Ugo Stores was experiencing serious supply problems before its sale was announced by owner Arthur Harris this week, The Grocer can reveal.

The 20-store chain, launched last January, was due to be sold yesterday to an undisclosed buyer. The Grocer has learned that its main supplier Nisa stopped deliveries more than a week ago. Another supplier, who did not want to be named, confirmed that it too had ceased deliveries.

Photos on, a forum set up following the demise of Ugo’s sister company Haldanes Stores, revealed the impact on the shelves of a northern Ugo.

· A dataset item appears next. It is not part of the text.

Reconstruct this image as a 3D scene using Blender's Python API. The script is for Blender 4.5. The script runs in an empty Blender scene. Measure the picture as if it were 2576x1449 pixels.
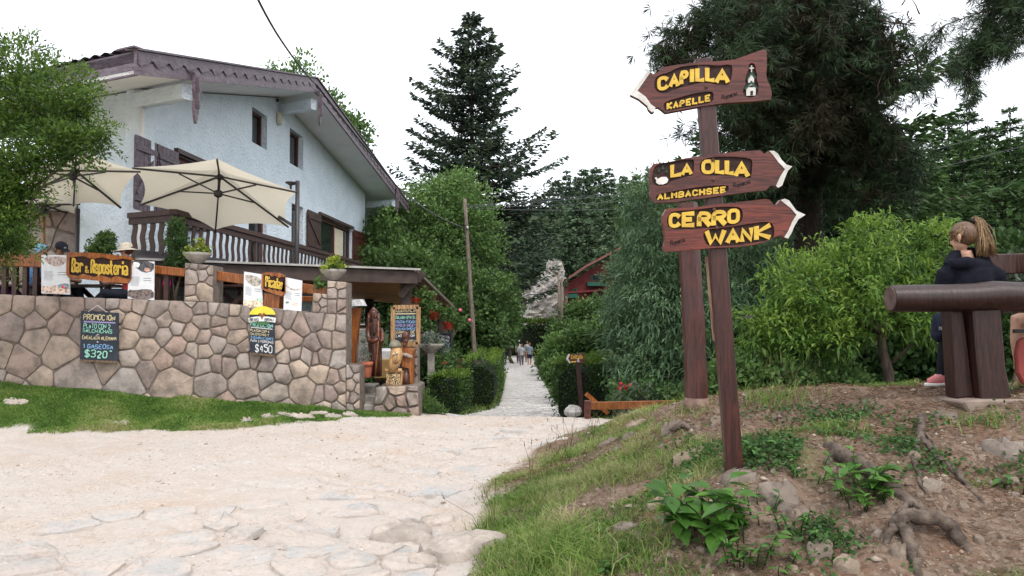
import bpy, bmesh, math, random
import numpy as np
from mathutils import Vector, Matrix
from mathutils.geometry import tessellate_polygon

random.seed(7)
RNG = np.random.default_rng(7)
SC = bpy.context.scene
COL = SC.collection

# ------------------------------------------------------------------ camera, sky, sun, exposure
F, CX, CY, HZ = 1950.0, 1288.0, 724.5, 795.0        # focal length and centre in 2576 x 1449 units, horizon row
TH = math.atan((HZ - CY) / F)
CT, ST = math.cos(TH), math.sin(TH)
EYE = Vector((0, 0, 1.6))
cd = bpy.data.cameras.new('camera')
cam = bpy.data.objects.new('camera', cd)
COL.objects.link(cam)
cam.location = EYE
cam.rotation_euler = (math.pi / 2 + TH, 0, 0)
cd.sensor_width = 36.0
cd.lens = 36.0 * F / 2576.0
cd.clip_start = 0.05
cd.clip_end = 9000
SC.camera = cam

world = bpy.data.worlds.new('World')
SC.world = world
world.use_nodes = True
wn, wl = world.node_tree.nodes, world.node_tree.links
wn.clear()
SUN_EL, SUN_AZ = math.radians(52), math.radians(148)   # azimuth measured clockwise from +Y
sky = wn.new('ShaderNodeTexSky')
sky.sky_type = 'NISHITA'
sky.sun_disc = False
sky.sun_elevation = SUN_EL
sky.sun_rotation = SUN_AZ
b1 = wn.new('ShaderNodeBackground'); b1.inputs[1].default_value = 0.05
b2 = wn.new('ShaderNodeBackground'); b2.inputs[0].default_value = (1.0, 1.0, 1.0, 1); b2.inputs[1].default_value = 1.02
add = wn.new('ShaderNodeAddShader'); wo = wn.new('ShaderNodeOutputWorld')
wl.new(sky.outputs[0], b1.inputs[0])
wl.new(b1.outputs[0], add.inputs[0]); wl.new(b2.outputs[0], add.inputs[1])      # blue sky seen through a bright cloud layer
wl.new(add.outputs[0], wo.inputs[0])

sd = bpy.data.lights.new('sun', 'SUN')
sd.energy = 1.3
sd.angle = math.radians(14)
sd.color = (1.0, 0.96, 0.9)
sun = bpy.data.objects.new('sun', sd)
COL.objects.link(sun)
sdir = Vector((math.sin(SUN_AZ) * math.cos(SUN_EL), math.cos(SUN_AZ) * math.cos(SUN_EL), math.sin(SUN_EL)))
sun.rotation_euler = sdir.to_track_quat('Z', 'Y').to_euler()
sun.location = sdir * 60

SC.view_settings.view_transform = 'Standard'
SC.view_settings.look = 'None'
SC.view_settings.exposure = 0.62
SC.view_settings.gamma = 1.0
SC.view_settings.use_curve_mapping = False
SC.cycles.max_bounces = 6
SC.cycles.diffuse_bounces = 3
SC.cycles.glossy_bounces = 2
SC.cycles.transmission_bounces = 4
SC.cycles.transparent_max_bounces = 6
SC.cycles.use_adaptive_sampling = True
SC.cycles.adaptive_threshold = 0.02

# ------------------------------------------------------------------ helpers
def ray(x, y):
    u, v = (x - CX) / F, (CY - y) / F
    return Vector((u, CT - v * ST, ST + v * CT))
def at(x, y, Z):
    d = ray(x, y)
    return EYE + d * (Z / d.y)
def on(x, y, p0, n):
    d = ray(x, y)
    return EYE + d * ((p0 - EYE).dot(n) / d.dot(n))
def V(*a): return Vector(a)

ORG = {}                                        # world origin of every parent
def link(o, parent=None):
    COL.objects.link(o)
    if parent is not None:
        o.parent = parent
    return o
def tag(o, label=None, cat=None, group=None, kind=None):
    if label: o['label'] = label
    if cat: o['category'] = cat
    if group: o['group'] = group
    if kind: o['kind'] = kind
    return o
def thing(name, loc, label, cat, group=None):
    o = bpy.data.objects.new(name, None)
    o.empty_display_size = 0.1
    o.location = loc
    ORG[o.name] = Vector(loc)
    link(o)
    return tag(o, label, cat, group)
def copy_tree(o, parent=None):
    c = o.copy()
    link(c)
    c.parent = parent
    for ch in o.children:
        copy_tree(ch, c)
    return c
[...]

They also showed PoS for a ‘25% off everything’ sale.

However, Harris (pictured) insisted Nisa had been “fully paid up to date” and that stock levels were low because the business was preparing for a sale. Since September, he had been in talks with a national retailer “that had expressed an interest in acquiring a major shareholding” so had “positioned the future of the business based on that”, he claimed.

“The deal was necessary due to the worsening economic climate, but placing a new brand into the marketplace was always going to be an uphill struggle,” he said, and the deal had fallen through last month leaving Ugo “in a very difficult trading position”.

Under the new deal with a “well-known and established brand name” all store staff would transfer to the new retailer, he said. A number of people at Ugo’s Grantham head office would lose their jobs, but some would transfer to roles in his other businesses.

Meanwhile, an administrators’ report on Haldanes Stores revealed legal proceedings against The Co-op Group are on hold. Harris launched action last year claiming the society had breached contract conditions when it sold him former Somerfield stores.